Historically, civil engineers get a P.E. for the obvious reason that you do not want the bridge down the road to be designed by Joe Blow. The other disciplines have not had nearly as much of a need unless you are specifically working in the public sector.

Reading Oregon’s law, I am not a big fan of how it was written. They do not appear to distinguish a P.E. from just an engineer (ORS 672.002.2). They also consider applying “special knowledge of mathematical, physical and engineering sciences to investigate a public process” (ORS 672.005.1.b) as practicing engineering. So they could have got him for both of those lines. I personally think they are following the letter vs. the spirit of the law here but they do appear to be within their rights to fine him.

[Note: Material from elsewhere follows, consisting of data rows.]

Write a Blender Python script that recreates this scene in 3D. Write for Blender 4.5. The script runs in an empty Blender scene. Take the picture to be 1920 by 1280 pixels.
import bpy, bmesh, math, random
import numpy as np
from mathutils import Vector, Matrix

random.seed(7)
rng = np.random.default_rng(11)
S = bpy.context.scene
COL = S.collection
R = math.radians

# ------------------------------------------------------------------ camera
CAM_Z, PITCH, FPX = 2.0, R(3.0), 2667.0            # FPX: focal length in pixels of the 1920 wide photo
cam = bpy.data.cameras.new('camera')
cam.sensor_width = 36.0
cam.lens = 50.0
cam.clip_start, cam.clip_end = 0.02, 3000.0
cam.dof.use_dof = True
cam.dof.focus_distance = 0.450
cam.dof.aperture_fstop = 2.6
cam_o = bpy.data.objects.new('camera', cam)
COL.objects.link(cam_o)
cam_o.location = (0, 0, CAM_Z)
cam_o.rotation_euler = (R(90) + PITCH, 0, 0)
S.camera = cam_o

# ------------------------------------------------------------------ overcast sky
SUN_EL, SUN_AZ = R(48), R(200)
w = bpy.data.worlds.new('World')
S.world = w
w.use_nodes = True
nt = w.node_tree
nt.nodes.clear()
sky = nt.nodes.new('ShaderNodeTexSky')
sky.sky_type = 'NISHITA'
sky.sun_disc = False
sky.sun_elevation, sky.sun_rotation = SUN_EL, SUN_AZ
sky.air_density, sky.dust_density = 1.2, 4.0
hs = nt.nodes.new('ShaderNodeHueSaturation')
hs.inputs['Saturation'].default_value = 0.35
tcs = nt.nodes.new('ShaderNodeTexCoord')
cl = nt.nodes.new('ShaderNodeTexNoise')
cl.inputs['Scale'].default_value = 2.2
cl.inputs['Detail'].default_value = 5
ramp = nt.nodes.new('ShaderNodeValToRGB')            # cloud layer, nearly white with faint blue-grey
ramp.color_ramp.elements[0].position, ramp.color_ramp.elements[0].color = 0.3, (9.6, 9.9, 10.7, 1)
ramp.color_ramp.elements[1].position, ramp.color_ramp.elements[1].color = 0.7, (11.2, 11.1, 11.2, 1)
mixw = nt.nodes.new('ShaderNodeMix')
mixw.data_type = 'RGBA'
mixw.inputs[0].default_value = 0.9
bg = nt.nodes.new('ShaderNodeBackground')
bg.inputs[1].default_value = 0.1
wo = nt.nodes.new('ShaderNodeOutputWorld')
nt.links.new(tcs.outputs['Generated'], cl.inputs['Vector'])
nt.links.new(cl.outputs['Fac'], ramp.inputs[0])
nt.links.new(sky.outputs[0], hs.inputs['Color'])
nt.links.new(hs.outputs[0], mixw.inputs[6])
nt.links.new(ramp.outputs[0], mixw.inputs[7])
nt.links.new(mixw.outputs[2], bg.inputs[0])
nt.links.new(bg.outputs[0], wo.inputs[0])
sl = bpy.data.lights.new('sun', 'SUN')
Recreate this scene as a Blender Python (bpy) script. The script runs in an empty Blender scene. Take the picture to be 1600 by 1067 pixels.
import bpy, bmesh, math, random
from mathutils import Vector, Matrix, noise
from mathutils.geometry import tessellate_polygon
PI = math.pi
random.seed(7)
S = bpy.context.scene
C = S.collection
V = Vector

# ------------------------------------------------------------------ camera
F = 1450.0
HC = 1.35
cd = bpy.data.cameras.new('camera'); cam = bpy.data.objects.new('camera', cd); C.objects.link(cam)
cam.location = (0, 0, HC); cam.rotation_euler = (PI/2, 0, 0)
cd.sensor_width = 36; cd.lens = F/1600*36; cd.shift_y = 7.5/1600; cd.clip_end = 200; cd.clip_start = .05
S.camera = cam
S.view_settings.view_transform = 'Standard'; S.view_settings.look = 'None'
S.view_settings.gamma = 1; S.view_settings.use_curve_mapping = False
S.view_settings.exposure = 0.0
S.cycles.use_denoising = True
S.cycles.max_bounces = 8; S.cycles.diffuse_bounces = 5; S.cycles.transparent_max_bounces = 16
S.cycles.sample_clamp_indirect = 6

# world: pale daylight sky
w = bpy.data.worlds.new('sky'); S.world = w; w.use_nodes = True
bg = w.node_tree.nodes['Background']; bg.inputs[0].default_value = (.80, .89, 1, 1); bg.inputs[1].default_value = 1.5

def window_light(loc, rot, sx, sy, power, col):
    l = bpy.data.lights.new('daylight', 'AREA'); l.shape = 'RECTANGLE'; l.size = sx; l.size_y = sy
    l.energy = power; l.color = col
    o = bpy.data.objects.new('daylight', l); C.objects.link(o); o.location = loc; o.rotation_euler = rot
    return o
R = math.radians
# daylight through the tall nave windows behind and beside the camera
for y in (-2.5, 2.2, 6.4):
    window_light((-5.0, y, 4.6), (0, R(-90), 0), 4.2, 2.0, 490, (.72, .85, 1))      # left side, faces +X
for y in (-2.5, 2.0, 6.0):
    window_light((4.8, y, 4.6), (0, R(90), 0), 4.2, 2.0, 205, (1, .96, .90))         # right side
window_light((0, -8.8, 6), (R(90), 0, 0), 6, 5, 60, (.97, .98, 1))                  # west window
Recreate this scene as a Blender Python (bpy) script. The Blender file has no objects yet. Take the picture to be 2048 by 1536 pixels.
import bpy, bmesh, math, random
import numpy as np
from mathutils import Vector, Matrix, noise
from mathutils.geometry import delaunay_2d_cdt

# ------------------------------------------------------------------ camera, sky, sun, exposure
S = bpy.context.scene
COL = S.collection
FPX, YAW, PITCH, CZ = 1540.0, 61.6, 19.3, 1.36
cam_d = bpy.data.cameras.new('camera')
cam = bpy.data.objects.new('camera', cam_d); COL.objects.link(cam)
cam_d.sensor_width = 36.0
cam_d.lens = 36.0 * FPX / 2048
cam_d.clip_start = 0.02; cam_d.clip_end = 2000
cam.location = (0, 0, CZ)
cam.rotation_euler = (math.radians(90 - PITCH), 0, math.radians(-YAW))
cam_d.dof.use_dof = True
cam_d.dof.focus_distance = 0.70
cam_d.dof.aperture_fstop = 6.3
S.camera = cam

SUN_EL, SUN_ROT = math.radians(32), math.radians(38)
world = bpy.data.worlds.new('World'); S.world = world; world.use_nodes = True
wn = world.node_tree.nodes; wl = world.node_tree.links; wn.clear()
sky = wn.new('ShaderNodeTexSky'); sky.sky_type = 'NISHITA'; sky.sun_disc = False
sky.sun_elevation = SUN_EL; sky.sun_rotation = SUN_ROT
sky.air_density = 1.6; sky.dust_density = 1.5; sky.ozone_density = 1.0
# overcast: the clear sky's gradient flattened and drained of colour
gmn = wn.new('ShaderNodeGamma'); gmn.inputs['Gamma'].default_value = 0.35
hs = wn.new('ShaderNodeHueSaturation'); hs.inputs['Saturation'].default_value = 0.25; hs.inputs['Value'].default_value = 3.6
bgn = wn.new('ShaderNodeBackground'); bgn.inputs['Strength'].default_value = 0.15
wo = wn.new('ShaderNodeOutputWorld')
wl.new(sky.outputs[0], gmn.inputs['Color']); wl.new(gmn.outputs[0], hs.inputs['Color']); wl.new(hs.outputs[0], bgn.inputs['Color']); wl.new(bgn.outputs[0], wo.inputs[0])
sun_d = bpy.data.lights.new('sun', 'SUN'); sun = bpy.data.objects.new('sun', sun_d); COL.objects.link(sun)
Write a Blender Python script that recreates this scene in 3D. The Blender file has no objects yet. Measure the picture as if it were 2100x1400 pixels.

I'm curious how recent engineering graduates get jobs in Oregon without getting fined. There is a minimum time period where they have to practice before applying for a P.E. which seems like a catch-22. Typically, you would work under the supervision of a P.E. but that exception does not appear to be reflected in the Oregon law. I see a new revenue stream for Oregon!
hellboy said @ 4:17am GMT on 27th Apr
He's not submitting a final proposal, he's saying that he believes he's found a problem with their current system. Inherent in his argument is the expectation that they verify his work. Telling them he's an engineer just means "I'm not a random crackpot, if you check my numbers you'll see that I have a point."

If that's the letter of the law in Oregon it's a badly written law.